**What is asked**. Reproduce verbatim the lines up to and including the one with "(.30, .29, .33), .5, var=.1), ps)", starting from the first.

**Information provided**.
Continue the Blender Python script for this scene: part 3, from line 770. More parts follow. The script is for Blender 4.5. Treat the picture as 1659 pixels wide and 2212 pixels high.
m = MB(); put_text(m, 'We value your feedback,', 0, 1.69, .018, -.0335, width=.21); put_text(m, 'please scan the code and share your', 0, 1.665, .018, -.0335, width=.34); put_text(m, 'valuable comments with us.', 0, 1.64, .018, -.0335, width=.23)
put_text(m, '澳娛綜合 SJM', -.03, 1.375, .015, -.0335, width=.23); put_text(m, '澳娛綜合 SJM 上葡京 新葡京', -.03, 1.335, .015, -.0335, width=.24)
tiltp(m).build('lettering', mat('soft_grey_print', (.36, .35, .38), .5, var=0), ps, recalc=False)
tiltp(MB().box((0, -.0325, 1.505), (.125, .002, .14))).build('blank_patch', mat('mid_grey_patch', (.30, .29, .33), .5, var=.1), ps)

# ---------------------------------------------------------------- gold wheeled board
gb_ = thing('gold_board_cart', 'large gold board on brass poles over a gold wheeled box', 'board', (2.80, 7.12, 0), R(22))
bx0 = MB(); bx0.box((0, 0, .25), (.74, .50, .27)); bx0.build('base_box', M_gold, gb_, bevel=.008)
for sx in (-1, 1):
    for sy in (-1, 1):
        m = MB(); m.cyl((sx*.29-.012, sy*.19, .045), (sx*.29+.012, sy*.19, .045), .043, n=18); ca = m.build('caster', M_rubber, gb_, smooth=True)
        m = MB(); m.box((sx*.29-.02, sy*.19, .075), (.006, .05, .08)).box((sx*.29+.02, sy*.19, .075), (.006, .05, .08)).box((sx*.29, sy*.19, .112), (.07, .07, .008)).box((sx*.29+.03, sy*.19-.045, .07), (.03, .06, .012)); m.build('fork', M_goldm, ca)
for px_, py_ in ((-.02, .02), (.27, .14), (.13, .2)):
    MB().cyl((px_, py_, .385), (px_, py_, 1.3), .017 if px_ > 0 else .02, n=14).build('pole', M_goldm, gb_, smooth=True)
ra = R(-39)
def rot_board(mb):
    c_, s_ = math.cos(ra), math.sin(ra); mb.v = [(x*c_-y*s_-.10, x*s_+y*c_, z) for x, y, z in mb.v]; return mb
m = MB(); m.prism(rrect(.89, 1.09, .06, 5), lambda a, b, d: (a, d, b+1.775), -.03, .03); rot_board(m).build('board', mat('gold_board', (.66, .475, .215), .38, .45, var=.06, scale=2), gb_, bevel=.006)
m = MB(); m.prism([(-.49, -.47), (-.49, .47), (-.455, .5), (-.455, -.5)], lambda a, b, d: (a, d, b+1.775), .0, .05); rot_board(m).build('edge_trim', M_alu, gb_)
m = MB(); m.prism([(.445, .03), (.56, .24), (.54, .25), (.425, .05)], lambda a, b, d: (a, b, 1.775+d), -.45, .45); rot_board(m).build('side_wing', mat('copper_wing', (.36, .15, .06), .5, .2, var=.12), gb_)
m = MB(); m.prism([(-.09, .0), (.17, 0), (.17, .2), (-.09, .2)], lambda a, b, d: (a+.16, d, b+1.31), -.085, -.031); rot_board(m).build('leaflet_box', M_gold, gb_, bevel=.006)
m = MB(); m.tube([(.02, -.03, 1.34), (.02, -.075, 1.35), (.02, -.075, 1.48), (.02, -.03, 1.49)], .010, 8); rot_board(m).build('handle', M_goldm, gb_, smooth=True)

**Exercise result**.
Continue the Blender Python script for this scene: part 3, from line 770. More parts follow. The script is for Blender 4.5. Treat the picture as 1659 pixels wide and 2212 pixels high.
m = MB(); put_text(m, 'We value your feedback,', 0, 1.69, .018, -.0335, width=.21); put_text(m, 'please scan the code and share your', 0, 1.665, .018, -.0335, width=.34); put_text(m, 'valuable comments with us.', 0, 1.64, .018, -.0335, width=.23)
put_text(m, '澳娛綜合 SJM', -.03, 1.375, .015, -.0335, width=.23); put_text(m, '澳娛綜合 SJM 上葡京 新葡京', -.03, 1.335, .015, -.0335, width=.24)
tiltp(m).build('lettering', mat('soft_grey_print', (.36, .35, .38), .5, var=0), ps, recalc=False)
tiltp(MB().box((0, -.0325, 1.505), (.125, .002, .14))).build('blank_patch', mat('mid_grey_patch', (.30, .29, .33), .5, var=.1), ps)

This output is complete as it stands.